WHAT YOU HAVE TO DO
From the first line of the data below through the line bearing "PI = math.pi", reproduce each line exactly; do not include pictures.
'''
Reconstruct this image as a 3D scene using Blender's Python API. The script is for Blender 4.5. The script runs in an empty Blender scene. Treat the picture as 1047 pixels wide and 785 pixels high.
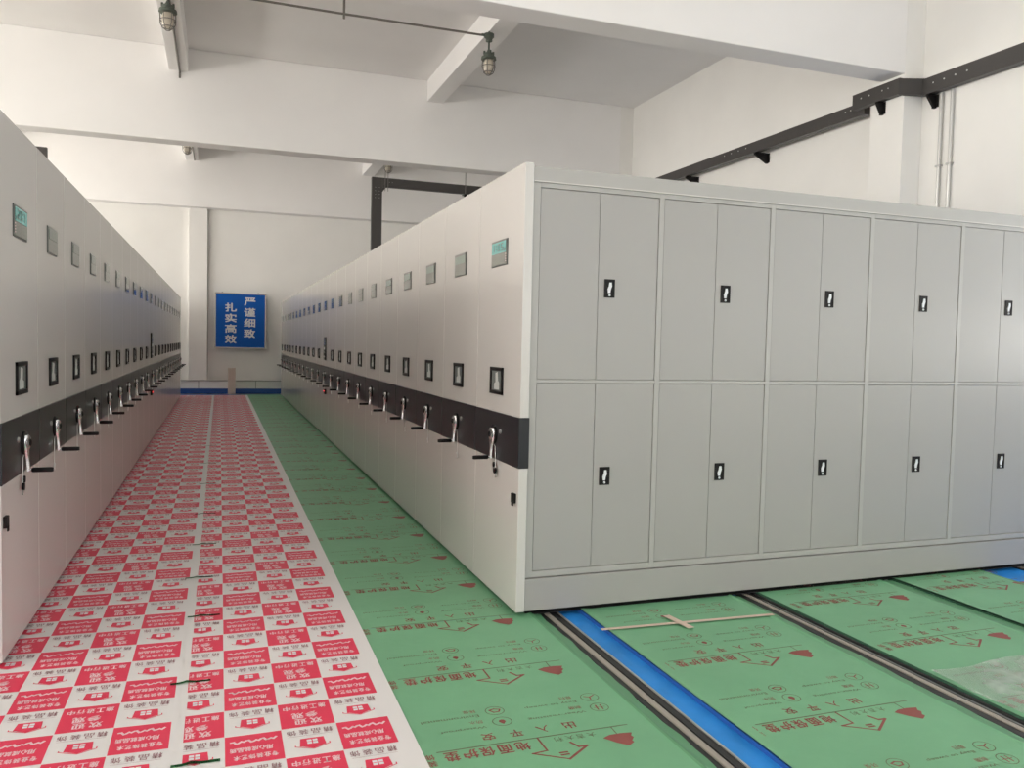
import bpy, bmesh, math, random
import numpy as np
from mathutils import Matrix, Vector
random.seed(7)
SC = bpy.context.scene
COL = SC.collection
PI = math.pi

# ------------------------------------------------------------------ materials
def lin(c):
    return tuple(((v / 255) / 12.92 if v / 255 <= .04045 else ((v / 255 + .055) / 1.055) ** 2.4) for v in c)
def mat(name, rgb, rough=.5, metal=0., spec=.5, bump=None, noise=None, coat=0., trans=None, emit=None):
    """rgb is an albedo (0..1 linear)."""
    m = bpy.data.materials.new(name); m.use_nodes = True
    nt = m.node_tree; b = nt.nodes['Principled BSDF']
    b.inputs['Base Color'].default_value = (*rgb, 1)
    b.inputs['Roughness'].default_value = rough
    b.inputs['Metallic'].default_value = metal
    b.inputs['Specular IOR Level'].default_value = spec
    if coat:
        b.inputs['Coat Weight'].default_value = coat; b.inputs['Coat Roughness'].default_value = .12
    if emit:
        b.inputs['Emission Color'].default_value = (*emit[0], 1); b.inputs['Emission Strength'].default_value = emit[1]
    tc = nt.nodes.new('ShaderNodeTexCoord')
    if noise:                                    # (scale, amount): gentle mottling of the paint
        n = nt.nodes.new('ShaderNodeTexNoise'); n.inputs['Scale'].default_value = noise[0]; n.inputs['Detail'].default_value = 4
        nt.links.new(tc.outputs['Object'], n.inputs['Vector'])
        r = nt.nodes.new('ShaderNodeMapRange')
        r.inputs[1].default_value = .3; r.inputs[2].default_value = .7
        r.inputs[3].default_value = 1 - noise[1]; r.inputs[4].default_value = 1 + noise[1]
        nt.links.new(n.outputs[0], r.inputs[0])
        mx = nt.nodes.new('ShaderNodeVectorMath'); mx.operation = 'SCALE'; mx.inputs[0].default_value = rgb
        nt.links.new(r.outputs[0], mx.inputs['Scale']); nt.links.new(mx.outputs[0], b.inputs['Base Color'])
    if bump:                                     # (scale, strength, distance)
        n = nt.nodes.new('ShaderNodeTexNoise'); n.inputs['Scale'].default_value = bump[0]; n.inputs['Detail'].default_value = 5
        nt.links.new(tc.outputs['Object'], n.inputs['Vector'])
        bp = nt.nodes.new('ShaderNodeBump'); bp.inputs['Strength'].default_value = bump[1]; bp.inputs['Distance'].default_value = bump[2]
        nt.links.new(n.outputs[0], bp.inputs['Height']); nt.links.new(bp.outputs[0], b.inputs['Normal'])
    return m
M = {}
M['wall'] = mat('wall_paint', (.87, .855, .82), .75, noise=(1.2, .02), bump=(40, .05, .01))
M['ceil'] = mat('ceiling_paint', (.90, .885, .87), .8, noise=(.8, .02))
M['cab'] = mat('cabinet_enamel', (.385, .375, .355), .34, bump=(3, .02, .01))
M['door'] = mat('door_enamel', (.345, .335, .318), .36, bump=(2.2, .03, .01), noise=(1.5, .012))
M['panel'] = mat('end_panel_enamel', (.57, .55, .52), .2, spec=.45, bump=(1.5, .02, .01))
M['band'] = mat('band_enamel', (.014, .015, .018), .3, spec=.4)
M['chrome'] = mat('chrome', (.78, .78, .78), .24, 1.)
M['steel'] = mat('steel', (.5, .5, .5), .3, 1.)
M['black'] = mat('black_plastic', (.009, .008, .008), .5, spec=.22)
M['screen'] = mat('screen_glass', (.14, .15, .125), .08)
M['screen_rim'] = mat('screen_rim', (.06, .065, .06), .3)
M['lcd'] = mat('lit_display', (.10, .34, .32), .2, emit=((.2, .62, .58), .12))
M['lcd2'] = mat('display_digits', (.01, .12, .10), .3)
M['lcd_dim'] = mat('dim_display', (.16, .22, .18), .12)
M['card'] = mat('card_paper', (.48, .50, .48), .4)
M['card_in'] = mat('card_window', (.20, .22, .21), .12)
M['red_led'] = mat('red_led', (.6, .02, .02), .3, emit=((1, .05, .05), 3.))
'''
PROBLEM SOLUTION
Reconstruct this image as a 3D scene using Blender's Python API. The script is for Blender 4.5. The script runs in an empty Blender scene. Treat the picture as 1047 pixels wide and 785 pixels high.
import bpy, bmesh, math, random
import numpy as np
from mathutils import Matrix, Vector
random.seed(7)
SC = bpy.context.scene
COL = SC.collection
PI = math.pi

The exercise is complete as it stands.